Trouble in K.C.: The defense is not getting any better, the offensive line is suddenly not looking very good, and some of those risky throws are coming back to bite Patrick Mahomes. There’s a little more margin for error in the AFC than there is in the NFC, but right now the Chiefs' problems run deeper than the injuries to their receiving corps (which, by the way, had Tyreek Hill back on Sunday).

Vikings Are Here to Stay: They’re the best team in the NFC North, and they’ve already taken their licks at Chicago and Green Bay. The schedule works in their favor. Get back on the bandwagon while there’s still room.

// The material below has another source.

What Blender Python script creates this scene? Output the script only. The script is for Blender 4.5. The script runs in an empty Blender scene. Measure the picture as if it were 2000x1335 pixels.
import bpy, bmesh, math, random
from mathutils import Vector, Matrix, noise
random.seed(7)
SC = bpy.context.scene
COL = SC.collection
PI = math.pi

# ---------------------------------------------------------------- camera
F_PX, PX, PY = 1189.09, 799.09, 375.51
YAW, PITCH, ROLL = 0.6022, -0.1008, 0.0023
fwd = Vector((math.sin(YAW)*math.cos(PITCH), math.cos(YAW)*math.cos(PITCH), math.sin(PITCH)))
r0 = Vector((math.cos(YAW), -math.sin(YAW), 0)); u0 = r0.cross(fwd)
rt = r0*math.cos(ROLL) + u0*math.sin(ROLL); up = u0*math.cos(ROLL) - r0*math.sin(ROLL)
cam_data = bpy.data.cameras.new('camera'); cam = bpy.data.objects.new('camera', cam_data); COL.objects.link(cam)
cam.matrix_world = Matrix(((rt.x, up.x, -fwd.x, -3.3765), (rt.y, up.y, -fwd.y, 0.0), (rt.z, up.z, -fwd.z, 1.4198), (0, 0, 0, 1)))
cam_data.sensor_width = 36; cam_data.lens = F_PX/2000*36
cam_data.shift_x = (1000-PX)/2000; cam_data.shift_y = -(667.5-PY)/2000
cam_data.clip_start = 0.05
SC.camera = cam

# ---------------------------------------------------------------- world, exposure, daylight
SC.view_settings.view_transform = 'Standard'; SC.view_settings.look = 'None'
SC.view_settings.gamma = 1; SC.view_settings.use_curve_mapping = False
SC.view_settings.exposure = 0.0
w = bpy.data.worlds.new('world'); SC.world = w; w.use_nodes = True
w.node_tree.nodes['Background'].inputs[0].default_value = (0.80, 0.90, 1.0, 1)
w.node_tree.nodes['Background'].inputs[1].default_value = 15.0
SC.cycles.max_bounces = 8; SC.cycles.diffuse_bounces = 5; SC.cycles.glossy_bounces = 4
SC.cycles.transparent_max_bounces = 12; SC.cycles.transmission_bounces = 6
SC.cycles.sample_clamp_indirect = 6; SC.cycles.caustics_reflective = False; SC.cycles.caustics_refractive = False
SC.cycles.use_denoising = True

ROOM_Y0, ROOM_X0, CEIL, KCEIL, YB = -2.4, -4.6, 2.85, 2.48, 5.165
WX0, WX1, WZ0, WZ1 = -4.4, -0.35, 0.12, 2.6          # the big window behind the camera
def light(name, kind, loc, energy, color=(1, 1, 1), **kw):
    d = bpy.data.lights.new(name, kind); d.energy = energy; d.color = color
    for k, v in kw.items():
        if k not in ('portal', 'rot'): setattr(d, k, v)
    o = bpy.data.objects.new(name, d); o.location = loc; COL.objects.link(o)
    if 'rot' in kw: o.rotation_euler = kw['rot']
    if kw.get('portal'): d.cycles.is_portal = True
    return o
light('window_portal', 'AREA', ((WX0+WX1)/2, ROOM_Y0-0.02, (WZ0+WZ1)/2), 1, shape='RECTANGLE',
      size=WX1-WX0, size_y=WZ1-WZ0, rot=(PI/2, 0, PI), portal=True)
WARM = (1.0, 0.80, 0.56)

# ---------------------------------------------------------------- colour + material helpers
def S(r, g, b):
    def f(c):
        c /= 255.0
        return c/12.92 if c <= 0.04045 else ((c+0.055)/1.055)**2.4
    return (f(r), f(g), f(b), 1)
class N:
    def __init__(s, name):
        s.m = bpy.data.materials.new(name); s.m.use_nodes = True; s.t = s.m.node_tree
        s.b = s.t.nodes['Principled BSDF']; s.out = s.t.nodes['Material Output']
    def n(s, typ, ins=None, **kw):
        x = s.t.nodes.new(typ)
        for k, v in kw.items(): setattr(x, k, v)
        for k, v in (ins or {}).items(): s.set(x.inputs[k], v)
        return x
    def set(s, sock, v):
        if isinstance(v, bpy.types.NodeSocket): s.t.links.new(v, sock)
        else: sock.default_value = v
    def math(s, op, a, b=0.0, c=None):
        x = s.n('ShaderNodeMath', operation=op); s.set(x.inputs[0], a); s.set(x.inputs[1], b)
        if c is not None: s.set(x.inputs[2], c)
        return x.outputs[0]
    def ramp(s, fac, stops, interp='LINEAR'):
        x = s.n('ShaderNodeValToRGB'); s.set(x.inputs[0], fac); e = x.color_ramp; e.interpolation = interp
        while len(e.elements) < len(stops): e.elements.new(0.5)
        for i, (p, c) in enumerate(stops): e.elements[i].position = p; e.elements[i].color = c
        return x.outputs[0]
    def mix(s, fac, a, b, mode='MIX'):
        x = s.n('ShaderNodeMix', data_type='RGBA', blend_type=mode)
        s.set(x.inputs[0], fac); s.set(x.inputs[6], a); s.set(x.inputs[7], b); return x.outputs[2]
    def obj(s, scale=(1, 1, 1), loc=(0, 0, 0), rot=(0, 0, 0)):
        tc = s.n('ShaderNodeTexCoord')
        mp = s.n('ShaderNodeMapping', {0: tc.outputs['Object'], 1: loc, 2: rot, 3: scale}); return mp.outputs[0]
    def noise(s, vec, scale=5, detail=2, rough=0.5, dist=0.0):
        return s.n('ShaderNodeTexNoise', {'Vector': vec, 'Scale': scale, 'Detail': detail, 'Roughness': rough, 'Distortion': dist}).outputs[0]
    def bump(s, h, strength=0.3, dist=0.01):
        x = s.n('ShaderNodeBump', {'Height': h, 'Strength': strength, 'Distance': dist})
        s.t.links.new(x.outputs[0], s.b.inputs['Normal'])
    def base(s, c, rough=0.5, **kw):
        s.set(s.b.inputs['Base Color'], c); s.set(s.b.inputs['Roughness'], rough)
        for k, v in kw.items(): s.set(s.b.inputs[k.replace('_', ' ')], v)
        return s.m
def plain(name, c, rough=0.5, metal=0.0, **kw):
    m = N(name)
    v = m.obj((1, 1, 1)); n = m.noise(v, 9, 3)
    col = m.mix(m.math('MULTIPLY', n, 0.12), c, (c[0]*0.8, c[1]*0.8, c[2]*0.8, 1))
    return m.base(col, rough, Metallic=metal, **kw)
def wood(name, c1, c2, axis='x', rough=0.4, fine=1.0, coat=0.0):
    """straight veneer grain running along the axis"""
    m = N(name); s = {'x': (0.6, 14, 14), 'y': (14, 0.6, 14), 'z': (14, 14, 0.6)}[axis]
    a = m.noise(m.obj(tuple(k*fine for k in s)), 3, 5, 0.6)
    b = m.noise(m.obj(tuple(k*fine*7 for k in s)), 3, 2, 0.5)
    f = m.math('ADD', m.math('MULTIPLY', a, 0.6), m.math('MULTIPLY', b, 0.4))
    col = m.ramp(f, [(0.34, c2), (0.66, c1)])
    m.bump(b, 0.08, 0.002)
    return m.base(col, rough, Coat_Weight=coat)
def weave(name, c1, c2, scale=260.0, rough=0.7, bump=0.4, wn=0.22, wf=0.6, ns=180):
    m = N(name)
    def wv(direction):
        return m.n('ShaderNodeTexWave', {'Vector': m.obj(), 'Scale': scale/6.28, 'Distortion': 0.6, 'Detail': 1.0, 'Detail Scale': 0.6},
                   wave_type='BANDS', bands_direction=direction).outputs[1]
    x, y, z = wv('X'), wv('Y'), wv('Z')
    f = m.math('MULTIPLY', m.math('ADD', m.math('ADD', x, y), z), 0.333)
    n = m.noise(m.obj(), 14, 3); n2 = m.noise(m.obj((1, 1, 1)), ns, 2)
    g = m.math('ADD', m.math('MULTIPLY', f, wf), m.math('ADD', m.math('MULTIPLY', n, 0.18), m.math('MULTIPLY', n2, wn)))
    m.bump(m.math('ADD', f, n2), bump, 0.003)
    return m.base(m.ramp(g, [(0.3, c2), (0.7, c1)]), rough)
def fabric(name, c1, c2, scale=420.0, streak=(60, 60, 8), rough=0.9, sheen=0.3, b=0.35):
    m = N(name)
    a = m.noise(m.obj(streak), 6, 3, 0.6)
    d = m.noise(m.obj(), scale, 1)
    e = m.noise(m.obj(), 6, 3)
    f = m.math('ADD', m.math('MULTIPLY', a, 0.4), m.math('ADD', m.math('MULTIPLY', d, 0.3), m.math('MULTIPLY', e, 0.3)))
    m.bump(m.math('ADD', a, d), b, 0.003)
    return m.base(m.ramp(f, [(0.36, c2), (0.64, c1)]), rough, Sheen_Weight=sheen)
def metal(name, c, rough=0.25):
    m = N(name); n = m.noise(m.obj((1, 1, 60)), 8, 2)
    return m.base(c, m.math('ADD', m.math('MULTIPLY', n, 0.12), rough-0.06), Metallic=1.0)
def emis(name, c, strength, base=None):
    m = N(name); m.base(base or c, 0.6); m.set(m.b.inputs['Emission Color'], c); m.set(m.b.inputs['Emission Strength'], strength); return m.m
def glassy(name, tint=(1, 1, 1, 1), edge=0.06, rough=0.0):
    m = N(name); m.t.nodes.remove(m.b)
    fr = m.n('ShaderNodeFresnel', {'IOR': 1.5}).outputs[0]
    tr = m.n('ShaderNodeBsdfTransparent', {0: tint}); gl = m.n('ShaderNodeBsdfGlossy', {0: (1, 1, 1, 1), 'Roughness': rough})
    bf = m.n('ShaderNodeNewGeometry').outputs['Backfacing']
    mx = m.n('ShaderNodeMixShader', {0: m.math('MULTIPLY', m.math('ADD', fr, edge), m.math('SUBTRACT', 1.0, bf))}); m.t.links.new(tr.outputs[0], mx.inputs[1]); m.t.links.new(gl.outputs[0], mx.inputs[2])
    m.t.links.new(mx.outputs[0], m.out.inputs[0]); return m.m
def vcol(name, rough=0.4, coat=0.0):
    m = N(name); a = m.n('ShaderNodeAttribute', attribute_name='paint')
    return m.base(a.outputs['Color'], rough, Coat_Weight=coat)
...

Cowboys Will Be Fine: Relax. If you want to fire Jason Garrett, you're either nine months too late or three months too early. A bunch of goobers wrote the Jets off when they shouldn’t have, and the Cowboys had to play a decent team, on the road, without their starting tackles. The Eagles certainly haven’t pulled away in the NFC East. Dallas will be in it all year.

The Unsinkable Kyle Allen: Unbeaten on two continents! He’s a beautiful complement to a McCaffrey-based offense and resurrected, dominant defense for Carolina. But is he better than a healthy Cam Newton? As the Brits would say: no.

Here Come the Texans!: Right? This time? The offensive line is finally improving, they probably won’t drop multiple touchdowns most weeks, and the pass rush is still there. The secondary is a potential Achilles’ heel, but that’s life, everyone has a weakness. You could call them the second-best team in the AFC and no one would have you committed.

Robert Saleh Is Three Months Away From Becoming a Head Coach: The 49ers defensive coordinator has arrived.

The Dolphins’ Struggles Were All Josh Rosen’s Fault: And now FitzMagic is back, so, fine, whatever. The Dolphins remain an abomination.

Mike Vrabel’s Moustache: Is O.K., I guess.